Pronti, attenti, via. 

La valigia aperta in uno studio di 30 metri quadri, il sorriso di un ragazzo che fa suo qualcosa per la prima volta. Il lavoro, l'incubo di non riuscire, le aspettative da compiere. Le proprie, le più dure. Alti e bassi di una vita passata in metro, quella luce bianca sterile, il silenzio degli smartphone, la signora sudamericana che urla.

Otto ore per lavorare, otto ore per dormire e quello che resta per lasciarsi cadere con la bici dai campi da golf ai profumi di posti esotici.
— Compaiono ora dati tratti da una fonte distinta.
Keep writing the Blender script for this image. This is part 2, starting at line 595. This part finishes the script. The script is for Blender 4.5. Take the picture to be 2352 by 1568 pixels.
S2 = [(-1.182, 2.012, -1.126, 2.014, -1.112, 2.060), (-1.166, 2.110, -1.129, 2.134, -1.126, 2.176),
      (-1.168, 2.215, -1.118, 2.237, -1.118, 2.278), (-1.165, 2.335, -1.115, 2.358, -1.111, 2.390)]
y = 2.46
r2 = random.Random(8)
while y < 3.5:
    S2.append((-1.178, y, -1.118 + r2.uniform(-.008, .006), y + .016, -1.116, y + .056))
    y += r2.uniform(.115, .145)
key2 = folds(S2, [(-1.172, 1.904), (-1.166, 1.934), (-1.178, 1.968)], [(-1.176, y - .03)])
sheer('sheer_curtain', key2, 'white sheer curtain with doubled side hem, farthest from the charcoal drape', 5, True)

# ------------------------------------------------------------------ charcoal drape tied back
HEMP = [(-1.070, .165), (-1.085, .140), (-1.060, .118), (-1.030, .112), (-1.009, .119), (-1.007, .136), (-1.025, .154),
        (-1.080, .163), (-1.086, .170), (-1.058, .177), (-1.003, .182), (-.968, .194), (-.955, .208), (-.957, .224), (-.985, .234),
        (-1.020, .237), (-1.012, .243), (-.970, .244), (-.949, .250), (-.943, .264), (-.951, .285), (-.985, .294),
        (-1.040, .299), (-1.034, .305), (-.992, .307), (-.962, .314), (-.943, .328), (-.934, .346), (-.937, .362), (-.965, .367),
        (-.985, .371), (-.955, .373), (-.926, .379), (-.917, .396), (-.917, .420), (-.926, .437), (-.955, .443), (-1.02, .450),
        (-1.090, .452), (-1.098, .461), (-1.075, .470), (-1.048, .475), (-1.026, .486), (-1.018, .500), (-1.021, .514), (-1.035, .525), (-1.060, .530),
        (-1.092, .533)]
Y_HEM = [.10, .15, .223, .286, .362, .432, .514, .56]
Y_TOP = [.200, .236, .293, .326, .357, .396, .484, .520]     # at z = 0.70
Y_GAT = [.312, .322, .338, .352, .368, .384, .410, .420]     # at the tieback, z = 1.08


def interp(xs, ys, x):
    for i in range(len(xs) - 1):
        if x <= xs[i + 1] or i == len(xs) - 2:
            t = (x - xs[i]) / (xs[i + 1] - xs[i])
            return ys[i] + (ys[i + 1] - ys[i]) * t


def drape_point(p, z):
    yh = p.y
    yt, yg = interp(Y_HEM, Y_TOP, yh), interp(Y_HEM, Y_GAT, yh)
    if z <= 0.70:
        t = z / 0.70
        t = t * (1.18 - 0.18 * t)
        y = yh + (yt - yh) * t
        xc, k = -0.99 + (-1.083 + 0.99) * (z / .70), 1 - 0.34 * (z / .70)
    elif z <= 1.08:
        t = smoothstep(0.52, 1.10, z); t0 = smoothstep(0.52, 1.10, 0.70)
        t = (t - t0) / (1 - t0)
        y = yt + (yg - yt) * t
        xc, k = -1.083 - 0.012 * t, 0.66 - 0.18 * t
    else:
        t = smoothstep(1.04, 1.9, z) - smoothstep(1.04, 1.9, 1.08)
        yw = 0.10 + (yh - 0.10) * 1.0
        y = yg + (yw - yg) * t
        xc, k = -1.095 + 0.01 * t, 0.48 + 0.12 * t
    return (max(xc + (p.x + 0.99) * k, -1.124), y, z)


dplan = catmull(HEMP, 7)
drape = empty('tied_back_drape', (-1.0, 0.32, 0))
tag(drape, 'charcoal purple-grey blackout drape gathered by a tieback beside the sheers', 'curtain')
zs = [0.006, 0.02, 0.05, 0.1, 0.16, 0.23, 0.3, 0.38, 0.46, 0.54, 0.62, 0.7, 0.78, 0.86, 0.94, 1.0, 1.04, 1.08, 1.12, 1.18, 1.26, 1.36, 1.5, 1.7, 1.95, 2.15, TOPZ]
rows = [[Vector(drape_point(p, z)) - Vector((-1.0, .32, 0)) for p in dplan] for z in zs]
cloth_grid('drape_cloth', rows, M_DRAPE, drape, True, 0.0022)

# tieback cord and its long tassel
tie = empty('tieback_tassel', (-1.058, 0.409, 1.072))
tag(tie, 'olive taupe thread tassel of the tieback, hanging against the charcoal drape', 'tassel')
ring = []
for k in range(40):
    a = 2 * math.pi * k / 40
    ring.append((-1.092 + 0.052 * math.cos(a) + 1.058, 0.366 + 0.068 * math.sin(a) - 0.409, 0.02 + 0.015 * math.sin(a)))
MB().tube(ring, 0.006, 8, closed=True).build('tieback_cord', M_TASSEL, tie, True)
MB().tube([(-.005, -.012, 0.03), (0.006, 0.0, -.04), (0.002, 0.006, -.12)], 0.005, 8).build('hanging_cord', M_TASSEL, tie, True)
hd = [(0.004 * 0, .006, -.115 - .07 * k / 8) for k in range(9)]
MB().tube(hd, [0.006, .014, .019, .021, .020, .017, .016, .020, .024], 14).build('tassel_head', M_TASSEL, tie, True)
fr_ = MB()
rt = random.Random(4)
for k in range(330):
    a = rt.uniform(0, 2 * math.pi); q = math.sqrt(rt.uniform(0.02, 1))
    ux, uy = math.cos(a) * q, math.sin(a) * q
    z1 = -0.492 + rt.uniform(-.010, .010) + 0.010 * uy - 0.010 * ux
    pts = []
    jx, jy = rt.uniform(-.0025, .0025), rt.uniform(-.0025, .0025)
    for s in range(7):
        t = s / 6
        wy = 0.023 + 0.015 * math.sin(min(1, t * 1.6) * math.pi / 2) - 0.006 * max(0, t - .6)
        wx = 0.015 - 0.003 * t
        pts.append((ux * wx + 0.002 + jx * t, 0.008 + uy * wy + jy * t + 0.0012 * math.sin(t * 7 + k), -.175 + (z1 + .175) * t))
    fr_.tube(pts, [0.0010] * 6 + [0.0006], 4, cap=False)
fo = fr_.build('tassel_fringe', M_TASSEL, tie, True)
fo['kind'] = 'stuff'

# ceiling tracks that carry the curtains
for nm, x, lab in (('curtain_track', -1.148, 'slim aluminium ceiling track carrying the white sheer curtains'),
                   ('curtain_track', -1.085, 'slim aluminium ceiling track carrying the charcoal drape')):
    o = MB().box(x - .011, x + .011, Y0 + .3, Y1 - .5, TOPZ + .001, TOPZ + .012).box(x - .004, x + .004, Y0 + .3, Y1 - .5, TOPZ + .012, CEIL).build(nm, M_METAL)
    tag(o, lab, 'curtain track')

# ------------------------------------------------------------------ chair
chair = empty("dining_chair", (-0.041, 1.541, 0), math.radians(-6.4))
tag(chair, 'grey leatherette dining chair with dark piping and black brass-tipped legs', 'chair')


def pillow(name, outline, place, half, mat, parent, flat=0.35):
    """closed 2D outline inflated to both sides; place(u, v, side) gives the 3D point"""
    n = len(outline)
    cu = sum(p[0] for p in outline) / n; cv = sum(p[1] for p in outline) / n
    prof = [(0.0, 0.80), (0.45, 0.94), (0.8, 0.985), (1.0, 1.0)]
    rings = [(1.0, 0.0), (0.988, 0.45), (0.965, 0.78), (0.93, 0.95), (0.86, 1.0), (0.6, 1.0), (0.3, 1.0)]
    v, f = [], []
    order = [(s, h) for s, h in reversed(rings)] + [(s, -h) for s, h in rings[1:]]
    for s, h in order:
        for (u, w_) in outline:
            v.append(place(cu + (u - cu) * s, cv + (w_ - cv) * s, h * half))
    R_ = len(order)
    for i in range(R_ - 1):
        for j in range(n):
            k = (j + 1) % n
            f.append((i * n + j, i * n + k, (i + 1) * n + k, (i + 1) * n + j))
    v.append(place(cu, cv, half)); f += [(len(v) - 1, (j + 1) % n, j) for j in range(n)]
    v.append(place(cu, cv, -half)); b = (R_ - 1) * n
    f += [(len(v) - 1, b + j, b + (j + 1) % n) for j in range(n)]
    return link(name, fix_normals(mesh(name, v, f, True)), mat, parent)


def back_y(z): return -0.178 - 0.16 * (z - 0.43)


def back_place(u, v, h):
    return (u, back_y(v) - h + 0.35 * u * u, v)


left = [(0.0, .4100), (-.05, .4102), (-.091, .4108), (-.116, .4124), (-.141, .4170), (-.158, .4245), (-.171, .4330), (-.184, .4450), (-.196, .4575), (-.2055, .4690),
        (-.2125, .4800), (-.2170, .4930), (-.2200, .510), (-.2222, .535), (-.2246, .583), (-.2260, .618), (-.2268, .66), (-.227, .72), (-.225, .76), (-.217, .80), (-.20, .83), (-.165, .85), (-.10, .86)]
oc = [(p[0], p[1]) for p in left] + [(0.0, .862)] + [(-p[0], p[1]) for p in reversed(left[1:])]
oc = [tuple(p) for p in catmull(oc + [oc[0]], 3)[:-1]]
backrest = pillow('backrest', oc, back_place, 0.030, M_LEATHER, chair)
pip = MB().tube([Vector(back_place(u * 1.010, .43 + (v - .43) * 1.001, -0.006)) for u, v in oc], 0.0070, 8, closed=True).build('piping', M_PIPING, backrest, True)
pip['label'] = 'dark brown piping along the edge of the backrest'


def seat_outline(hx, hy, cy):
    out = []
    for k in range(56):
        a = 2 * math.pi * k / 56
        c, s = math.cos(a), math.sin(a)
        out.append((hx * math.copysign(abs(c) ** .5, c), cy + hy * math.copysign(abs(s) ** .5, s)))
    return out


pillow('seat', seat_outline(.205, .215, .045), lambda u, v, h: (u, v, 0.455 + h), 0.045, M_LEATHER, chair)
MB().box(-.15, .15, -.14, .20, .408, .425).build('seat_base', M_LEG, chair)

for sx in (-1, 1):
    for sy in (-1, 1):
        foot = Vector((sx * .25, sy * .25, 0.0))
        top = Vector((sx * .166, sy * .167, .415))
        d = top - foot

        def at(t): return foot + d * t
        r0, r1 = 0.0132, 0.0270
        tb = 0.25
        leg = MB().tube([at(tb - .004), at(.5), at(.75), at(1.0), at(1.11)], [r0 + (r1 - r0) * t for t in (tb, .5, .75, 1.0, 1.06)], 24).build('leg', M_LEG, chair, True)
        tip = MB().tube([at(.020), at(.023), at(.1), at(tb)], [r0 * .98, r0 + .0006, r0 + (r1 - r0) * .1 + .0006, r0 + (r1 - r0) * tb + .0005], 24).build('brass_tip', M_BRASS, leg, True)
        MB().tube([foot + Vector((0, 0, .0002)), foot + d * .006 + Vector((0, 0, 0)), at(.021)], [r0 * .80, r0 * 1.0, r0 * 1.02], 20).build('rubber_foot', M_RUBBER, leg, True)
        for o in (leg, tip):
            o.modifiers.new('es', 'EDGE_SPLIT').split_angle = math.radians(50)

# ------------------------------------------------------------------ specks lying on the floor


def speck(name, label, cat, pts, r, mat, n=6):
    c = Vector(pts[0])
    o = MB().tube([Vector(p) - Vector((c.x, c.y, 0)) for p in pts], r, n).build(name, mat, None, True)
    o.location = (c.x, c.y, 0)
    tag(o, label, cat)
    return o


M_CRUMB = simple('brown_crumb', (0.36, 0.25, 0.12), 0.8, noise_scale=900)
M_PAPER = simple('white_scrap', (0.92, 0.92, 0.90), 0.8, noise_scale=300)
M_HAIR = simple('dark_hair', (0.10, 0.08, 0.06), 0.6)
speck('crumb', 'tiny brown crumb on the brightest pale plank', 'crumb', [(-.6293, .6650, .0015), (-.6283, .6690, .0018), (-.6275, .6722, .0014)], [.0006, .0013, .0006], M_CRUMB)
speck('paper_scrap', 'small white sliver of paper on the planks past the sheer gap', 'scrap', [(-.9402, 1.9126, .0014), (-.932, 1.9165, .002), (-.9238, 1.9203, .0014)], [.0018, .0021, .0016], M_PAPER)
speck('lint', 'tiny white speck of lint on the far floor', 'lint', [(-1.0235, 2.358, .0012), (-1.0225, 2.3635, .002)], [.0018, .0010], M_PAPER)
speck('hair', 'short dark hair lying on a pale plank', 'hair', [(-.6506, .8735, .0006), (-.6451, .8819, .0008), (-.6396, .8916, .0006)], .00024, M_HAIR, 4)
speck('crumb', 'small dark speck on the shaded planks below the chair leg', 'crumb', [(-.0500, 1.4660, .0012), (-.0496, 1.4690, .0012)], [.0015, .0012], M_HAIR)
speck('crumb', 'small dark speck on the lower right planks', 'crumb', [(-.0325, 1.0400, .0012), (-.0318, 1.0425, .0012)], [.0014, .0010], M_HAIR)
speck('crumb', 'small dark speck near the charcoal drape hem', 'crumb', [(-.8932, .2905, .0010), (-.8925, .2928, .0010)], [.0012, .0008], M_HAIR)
Le scarpe da tennis quelle un po' rotte che non vuoi buttare. I jeans delle superiori, la felpa dell'universita. Le cuffie sempre aggrovigliate. Gli amici, la famiglia, la lontananza. I mesi che passano, ti guardi allo specchio, il tuo primo capello bianco. 
I jeans che ti stanno larghi, la schiena che ti cigola un po'. Lo stomaco che ti fa un po' male, il conto alla rovescia di un lavoro che sta stretto.
La nuova famiglia di amici che all'improvviso dà respiro.

Il rumore della città alle spalle. Il bambino che cade dal triciclo mentre il padre è al telefono.
Sento il profumo di vino caldo a casa di amici. Una casa con il parquet, un abbraccio vero. Una cena inaspettata e un sorriso meritato.

Il tuo viaggio è unico, a volte incontri vicoli ciechi. Altre incontri persone che si siedono accanto a te e iniziano a parlarti fino ad arrivare alla stazione giusta.
L'importante non è da dove vieni, ma dove decidi di scendere.